On a less alarming note, whoever came here wondering about what it means when a cockatiel dips its head, you've come to the right place!  When a cockatiel dips his head and spreads his wings like Audrey is doing below, he's flirting with you.

This position is referred to as a heart-shaped pose (Update: or more commonly known as heart wings, as Cyndi mentioned in the comments).  The best way to respond is to play along with him by dipping your head, making kissy noises, etc.  

The dipping behavior is also a way to determine if your cockatiel is male or female.  The males flirt and sing.  The females enjoy being flirted with and sung to.

Saturday, August 8, 2009

Pigeon Guillemot

We're back from the marshes of Pescadero, CA.  Alas, I did not find any avocets, but I saw tons of birds.  I saw at least five kinds of birds that I've never seen before.  Tonight I'll be trying to determine whether I saw different types of terns or one kind with slight variations.  The key to these water birds is in the beak, the tips of the primaries, and the shape of the head.  If you ever have a question about bird identification, you can post a picture on Birdforum.  The members are incredibly nice and very knowledgeable.

Have you ever been to Pescadero?  It's lovely.

Growing up in Massachusetts, I was really quite surprised the first time I saw a California coast.  It's all high bluffs and crumbling rocks here in California. 

Onto the birds!

Pigeon guillemots live along the coast and obtain their food by diving into the water.  Their name is derived from their similarity to pigeons.  I was really surprised to discover that they are not water pigeons.  Just look!

They have awesome bright orange feet.

They are very vocal.  We kept hearing an eee-eee-eee and they'd come flying out of the rock crevices.  

Pigeon guillemots are quite common, especially this time of year, when they're breeding in crevices, caves, or burrows.  This next part is from my field guide and it's so funny that I have to quote directly from the book:  "In their summer courtship rituals, these birds flaunt their scarlet mouths and wave their scarlet feet while peering down the throats of potential mates."  Don't you wish I captured a picture of that?  Instead I can only show you the inside of their mouths.
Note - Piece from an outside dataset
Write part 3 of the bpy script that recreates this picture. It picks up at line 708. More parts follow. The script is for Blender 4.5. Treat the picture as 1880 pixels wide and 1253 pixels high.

They were really busy today.  They were searching for food, calling to each other, disappearing inside the rocks.  I suspect that they're raising babies right now.  They feed their babies throughout the day to reduce the time it takes for the babies to fledge.

I wanted to get a really good picture of their feet.  We kept yelling "Show us your feet" but they're stubborn.  

 You see that face?  That's the face of a bird with resolve.  He will not show you his feet.